Scene modeling code data
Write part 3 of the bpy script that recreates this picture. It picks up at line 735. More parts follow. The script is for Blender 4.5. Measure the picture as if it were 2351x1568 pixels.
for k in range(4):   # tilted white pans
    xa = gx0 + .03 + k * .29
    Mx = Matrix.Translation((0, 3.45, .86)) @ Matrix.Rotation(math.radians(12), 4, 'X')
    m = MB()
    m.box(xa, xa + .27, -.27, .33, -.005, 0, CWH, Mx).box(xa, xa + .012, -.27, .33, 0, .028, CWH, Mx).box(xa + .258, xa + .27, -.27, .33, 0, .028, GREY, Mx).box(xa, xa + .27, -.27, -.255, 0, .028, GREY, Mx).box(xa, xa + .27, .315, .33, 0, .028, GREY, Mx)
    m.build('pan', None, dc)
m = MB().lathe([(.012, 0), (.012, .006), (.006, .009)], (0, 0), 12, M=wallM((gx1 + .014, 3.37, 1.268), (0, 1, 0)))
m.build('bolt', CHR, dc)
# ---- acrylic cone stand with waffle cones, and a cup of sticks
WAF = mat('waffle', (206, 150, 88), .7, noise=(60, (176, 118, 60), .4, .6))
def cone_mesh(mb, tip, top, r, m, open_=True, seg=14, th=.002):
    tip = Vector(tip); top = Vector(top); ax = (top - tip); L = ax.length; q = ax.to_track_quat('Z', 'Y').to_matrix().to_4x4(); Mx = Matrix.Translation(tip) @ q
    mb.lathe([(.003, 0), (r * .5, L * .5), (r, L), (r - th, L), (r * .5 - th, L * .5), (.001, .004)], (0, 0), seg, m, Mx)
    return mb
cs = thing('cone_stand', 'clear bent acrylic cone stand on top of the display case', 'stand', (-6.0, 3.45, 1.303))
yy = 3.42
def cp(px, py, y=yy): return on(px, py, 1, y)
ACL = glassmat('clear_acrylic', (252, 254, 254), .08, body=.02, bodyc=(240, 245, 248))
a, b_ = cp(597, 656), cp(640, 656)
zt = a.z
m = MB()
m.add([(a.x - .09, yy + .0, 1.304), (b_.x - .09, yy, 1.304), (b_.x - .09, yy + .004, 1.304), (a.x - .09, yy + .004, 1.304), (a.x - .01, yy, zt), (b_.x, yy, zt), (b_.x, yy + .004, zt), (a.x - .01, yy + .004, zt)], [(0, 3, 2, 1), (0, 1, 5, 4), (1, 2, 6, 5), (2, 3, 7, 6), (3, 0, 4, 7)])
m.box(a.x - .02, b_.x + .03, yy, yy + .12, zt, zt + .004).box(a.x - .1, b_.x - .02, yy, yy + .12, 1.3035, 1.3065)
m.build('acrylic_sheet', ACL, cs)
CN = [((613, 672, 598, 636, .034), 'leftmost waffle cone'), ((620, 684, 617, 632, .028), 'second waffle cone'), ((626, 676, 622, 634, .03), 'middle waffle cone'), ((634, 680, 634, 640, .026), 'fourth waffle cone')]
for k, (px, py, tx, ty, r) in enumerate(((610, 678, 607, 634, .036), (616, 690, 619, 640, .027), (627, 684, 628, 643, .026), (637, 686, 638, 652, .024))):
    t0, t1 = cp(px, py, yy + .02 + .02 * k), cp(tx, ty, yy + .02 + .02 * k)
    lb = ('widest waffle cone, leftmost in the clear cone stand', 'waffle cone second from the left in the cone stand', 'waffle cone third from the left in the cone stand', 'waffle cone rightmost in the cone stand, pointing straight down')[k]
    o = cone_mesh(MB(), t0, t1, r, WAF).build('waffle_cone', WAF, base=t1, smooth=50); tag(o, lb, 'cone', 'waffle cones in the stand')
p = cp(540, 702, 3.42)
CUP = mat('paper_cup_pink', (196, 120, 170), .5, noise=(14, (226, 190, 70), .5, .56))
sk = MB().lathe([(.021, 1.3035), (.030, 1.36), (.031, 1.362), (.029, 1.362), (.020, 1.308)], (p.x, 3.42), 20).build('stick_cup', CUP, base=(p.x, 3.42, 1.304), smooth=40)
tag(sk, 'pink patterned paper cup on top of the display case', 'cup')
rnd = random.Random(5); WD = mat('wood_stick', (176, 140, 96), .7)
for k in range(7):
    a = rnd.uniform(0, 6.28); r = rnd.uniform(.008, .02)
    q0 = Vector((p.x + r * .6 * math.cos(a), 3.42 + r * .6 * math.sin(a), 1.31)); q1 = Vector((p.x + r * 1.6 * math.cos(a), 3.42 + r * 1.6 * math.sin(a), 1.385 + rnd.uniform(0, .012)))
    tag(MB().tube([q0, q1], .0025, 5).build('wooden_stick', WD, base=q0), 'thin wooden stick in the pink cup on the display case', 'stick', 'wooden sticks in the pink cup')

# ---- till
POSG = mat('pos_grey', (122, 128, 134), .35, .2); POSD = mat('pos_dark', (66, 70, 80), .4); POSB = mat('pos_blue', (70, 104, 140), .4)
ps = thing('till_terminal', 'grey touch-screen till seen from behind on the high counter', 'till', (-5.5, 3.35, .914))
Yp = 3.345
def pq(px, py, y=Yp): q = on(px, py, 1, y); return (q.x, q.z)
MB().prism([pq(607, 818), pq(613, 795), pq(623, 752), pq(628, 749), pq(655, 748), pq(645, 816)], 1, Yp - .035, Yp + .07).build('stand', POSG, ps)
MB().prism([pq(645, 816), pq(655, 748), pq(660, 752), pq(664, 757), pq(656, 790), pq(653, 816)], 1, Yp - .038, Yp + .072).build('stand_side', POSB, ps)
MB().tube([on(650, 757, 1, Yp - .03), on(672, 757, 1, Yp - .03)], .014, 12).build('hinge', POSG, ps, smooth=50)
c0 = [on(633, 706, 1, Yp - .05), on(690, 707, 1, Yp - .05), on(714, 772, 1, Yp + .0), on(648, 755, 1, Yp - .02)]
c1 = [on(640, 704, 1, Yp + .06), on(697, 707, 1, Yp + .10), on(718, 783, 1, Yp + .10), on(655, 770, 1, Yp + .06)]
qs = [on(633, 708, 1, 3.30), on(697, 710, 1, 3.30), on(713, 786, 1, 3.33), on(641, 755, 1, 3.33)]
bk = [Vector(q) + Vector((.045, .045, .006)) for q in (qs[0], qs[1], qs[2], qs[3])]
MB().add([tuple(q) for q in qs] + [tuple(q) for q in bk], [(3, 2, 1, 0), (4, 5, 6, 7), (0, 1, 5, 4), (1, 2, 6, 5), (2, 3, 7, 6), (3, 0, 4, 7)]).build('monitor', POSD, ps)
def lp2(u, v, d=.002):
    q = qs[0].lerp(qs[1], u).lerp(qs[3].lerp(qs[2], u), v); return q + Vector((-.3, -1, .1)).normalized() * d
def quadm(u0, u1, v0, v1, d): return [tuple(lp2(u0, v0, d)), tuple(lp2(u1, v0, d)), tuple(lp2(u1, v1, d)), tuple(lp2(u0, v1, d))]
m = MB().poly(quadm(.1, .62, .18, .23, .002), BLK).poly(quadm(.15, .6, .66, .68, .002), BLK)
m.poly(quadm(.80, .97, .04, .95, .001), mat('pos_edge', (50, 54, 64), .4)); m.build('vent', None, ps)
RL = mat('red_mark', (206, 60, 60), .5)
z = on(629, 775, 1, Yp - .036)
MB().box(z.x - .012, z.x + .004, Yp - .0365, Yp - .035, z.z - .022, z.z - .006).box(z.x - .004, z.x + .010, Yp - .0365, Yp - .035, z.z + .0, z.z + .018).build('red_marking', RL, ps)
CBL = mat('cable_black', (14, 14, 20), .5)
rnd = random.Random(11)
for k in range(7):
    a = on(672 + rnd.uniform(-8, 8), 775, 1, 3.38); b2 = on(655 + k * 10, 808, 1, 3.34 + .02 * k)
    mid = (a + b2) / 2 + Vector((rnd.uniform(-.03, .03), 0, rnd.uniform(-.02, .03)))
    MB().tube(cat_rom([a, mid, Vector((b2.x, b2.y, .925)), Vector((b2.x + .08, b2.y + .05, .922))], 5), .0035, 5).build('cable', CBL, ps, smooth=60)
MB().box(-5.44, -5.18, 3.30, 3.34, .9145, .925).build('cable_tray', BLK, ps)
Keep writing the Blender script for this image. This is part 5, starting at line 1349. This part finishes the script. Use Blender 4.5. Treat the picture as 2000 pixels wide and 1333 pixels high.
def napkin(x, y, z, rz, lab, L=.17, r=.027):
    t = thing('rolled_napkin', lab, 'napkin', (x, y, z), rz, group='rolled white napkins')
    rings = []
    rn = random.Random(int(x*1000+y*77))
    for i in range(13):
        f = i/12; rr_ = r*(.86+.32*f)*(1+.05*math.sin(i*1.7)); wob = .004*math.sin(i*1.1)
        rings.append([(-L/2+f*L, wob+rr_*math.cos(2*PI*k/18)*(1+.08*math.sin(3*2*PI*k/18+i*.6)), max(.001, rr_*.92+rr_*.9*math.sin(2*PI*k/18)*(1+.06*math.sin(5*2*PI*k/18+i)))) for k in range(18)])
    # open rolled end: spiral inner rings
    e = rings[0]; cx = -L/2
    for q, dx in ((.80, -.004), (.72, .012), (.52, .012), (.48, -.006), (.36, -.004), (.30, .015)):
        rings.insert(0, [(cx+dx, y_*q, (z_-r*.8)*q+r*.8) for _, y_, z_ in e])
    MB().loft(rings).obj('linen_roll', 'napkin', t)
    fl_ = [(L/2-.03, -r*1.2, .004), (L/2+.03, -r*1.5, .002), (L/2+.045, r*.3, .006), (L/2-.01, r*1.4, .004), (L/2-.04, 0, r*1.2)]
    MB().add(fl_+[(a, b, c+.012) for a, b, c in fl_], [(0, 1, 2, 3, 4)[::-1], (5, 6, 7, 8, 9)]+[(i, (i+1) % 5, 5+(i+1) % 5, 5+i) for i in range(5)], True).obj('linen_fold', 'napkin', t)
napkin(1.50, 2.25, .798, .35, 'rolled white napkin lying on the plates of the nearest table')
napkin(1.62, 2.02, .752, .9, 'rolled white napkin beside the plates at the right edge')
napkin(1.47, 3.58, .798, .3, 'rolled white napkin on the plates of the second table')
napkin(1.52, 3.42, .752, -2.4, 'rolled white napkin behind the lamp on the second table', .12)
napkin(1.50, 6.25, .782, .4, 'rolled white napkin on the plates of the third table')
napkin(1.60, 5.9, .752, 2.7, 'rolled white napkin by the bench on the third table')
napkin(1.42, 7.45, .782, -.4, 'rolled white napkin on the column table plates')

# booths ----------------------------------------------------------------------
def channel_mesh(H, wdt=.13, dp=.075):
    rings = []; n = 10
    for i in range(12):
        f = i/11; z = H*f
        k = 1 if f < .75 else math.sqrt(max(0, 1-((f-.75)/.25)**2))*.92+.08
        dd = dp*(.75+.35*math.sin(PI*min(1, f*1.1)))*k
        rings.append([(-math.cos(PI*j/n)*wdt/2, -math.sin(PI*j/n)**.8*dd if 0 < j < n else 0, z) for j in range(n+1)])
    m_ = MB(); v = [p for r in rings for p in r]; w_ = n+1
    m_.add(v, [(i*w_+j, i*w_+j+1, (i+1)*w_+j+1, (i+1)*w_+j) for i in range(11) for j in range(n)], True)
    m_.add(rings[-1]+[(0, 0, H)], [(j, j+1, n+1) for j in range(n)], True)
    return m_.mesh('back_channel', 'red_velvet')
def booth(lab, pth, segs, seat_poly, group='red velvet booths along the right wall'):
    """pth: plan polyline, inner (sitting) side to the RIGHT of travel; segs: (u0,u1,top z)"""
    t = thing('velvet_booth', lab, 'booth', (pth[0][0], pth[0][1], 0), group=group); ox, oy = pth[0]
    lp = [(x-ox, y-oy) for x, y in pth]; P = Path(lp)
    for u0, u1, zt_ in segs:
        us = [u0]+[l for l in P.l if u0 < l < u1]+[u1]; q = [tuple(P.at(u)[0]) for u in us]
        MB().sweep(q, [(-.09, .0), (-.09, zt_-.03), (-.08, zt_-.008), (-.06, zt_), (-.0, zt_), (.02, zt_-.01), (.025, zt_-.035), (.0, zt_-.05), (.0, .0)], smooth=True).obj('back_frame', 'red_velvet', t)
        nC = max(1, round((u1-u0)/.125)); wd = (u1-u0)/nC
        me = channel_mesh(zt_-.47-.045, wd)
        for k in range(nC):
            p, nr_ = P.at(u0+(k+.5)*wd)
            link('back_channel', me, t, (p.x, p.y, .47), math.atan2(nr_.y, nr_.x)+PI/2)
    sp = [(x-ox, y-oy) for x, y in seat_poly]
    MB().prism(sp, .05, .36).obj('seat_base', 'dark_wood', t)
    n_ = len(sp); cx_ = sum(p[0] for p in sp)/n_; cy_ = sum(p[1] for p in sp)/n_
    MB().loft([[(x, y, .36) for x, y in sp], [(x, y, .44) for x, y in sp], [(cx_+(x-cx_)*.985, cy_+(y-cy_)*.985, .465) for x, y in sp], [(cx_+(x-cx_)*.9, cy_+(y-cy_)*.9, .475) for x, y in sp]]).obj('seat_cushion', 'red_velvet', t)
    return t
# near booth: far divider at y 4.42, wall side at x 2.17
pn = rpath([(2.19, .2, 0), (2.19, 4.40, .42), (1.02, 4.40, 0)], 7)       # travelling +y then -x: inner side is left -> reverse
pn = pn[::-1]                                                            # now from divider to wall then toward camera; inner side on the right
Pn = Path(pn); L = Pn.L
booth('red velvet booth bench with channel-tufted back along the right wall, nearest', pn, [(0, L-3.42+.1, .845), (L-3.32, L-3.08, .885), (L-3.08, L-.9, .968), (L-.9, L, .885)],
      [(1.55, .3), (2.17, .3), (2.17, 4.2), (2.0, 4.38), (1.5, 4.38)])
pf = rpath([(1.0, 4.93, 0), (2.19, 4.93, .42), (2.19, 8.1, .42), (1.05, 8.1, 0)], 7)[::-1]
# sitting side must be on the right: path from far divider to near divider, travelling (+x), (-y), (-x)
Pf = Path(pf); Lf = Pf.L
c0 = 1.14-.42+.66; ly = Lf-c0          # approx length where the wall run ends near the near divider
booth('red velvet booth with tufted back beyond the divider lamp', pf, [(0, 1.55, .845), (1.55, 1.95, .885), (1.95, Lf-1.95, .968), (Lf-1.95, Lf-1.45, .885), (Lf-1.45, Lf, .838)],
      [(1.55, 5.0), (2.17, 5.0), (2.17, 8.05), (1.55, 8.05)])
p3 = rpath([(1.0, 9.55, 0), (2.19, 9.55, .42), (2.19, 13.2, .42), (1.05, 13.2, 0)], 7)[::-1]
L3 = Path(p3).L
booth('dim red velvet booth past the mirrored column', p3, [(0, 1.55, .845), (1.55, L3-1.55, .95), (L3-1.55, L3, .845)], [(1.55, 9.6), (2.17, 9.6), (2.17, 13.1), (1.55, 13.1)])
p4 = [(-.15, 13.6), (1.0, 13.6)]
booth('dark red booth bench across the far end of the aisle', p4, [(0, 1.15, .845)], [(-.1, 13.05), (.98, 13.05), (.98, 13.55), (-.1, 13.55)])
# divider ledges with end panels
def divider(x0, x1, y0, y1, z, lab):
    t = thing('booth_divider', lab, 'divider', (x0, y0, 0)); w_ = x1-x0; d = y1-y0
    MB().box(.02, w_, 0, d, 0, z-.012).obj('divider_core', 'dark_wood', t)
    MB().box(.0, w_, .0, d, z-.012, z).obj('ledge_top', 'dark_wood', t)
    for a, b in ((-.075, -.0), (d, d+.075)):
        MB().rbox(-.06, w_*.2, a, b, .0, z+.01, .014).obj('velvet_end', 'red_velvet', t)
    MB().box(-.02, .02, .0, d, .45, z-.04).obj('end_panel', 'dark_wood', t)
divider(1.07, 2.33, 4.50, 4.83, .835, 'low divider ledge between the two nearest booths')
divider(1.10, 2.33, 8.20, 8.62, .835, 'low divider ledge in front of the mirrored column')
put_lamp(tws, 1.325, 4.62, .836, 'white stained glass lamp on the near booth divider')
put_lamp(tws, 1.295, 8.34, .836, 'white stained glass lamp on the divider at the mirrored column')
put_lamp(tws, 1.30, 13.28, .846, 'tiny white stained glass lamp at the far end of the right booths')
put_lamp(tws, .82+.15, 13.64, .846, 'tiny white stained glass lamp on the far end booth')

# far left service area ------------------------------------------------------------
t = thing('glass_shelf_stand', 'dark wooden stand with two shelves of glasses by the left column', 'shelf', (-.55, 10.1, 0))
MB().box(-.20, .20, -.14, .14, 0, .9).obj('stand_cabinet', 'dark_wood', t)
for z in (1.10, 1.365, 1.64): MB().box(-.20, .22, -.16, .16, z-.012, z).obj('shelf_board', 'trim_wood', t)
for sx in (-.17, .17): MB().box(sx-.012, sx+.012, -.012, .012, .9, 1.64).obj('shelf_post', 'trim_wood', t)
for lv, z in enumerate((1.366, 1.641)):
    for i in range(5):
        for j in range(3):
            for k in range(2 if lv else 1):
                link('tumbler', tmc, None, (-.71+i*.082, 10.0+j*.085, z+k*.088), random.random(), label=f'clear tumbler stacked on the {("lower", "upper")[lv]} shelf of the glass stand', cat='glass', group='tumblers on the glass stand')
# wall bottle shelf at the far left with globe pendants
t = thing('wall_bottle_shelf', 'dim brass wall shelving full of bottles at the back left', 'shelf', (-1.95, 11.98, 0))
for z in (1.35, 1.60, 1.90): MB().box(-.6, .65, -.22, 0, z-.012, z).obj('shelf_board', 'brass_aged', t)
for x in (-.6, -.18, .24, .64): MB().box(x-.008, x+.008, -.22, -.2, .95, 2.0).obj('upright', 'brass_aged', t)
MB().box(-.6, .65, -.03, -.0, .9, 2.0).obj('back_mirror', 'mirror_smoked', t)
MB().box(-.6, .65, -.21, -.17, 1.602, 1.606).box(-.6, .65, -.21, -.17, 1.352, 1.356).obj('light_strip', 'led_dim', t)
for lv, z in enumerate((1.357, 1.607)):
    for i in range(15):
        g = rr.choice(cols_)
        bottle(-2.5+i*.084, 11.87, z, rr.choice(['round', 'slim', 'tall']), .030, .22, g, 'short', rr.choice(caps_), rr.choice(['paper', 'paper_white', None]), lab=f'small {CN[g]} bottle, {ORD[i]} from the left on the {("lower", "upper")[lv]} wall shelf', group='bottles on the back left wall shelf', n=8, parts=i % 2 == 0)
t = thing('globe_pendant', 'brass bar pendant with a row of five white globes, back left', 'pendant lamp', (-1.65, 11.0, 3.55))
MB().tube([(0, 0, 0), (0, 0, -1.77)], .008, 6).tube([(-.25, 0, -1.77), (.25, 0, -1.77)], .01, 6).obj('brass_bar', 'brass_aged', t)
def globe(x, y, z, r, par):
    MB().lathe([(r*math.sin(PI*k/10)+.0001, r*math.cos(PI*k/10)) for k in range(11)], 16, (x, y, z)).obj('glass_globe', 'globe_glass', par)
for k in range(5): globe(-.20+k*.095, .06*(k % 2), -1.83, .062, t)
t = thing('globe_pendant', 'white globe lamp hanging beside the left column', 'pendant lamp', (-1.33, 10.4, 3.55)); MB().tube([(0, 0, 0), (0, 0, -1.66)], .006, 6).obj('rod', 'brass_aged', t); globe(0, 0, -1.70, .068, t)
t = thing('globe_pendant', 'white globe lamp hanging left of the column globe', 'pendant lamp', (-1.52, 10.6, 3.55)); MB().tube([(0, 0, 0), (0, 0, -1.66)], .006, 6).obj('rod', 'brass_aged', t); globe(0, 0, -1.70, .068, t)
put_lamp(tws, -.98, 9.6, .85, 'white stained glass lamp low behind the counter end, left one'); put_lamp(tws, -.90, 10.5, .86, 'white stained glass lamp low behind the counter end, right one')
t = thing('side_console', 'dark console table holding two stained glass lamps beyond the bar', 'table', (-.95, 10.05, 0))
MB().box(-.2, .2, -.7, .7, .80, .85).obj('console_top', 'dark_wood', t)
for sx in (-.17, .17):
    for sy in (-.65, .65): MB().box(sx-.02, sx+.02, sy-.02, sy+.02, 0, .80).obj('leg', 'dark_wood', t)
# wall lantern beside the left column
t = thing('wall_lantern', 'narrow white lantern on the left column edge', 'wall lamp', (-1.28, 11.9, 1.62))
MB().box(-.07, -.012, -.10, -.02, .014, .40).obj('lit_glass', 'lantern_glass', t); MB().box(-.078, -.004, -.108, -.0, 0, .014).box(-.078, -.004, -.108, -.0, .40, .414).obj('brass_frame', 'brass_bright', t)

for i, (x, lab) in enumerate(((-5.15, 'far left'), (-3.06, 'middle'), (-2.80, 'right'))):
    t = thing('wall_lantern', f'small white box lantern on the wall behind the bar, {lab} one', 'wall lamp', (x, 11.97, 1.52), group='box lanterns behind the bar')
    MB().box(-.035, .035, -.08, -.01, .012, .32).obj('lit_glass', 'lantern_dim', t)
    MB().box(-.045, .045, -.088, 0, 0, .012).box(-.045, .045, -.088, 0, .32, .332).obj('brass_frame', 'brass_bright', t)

Instruction:
Track down every line holding the string "pixels" and copy it.

Result for this task:
Write part 3 of the bpy script that recreates this picture. It picks up at line 735. More parts follow. The script is for Blender 4.5. Measure the picture as if it were 2351x1568 pixels.
Keep writing the Blender script for this image. This is part 5, starting at line 1349. This part finishes the script. Use Blender 4.5. Treat the picture as 2000 pixels wide and 1333 pixels high.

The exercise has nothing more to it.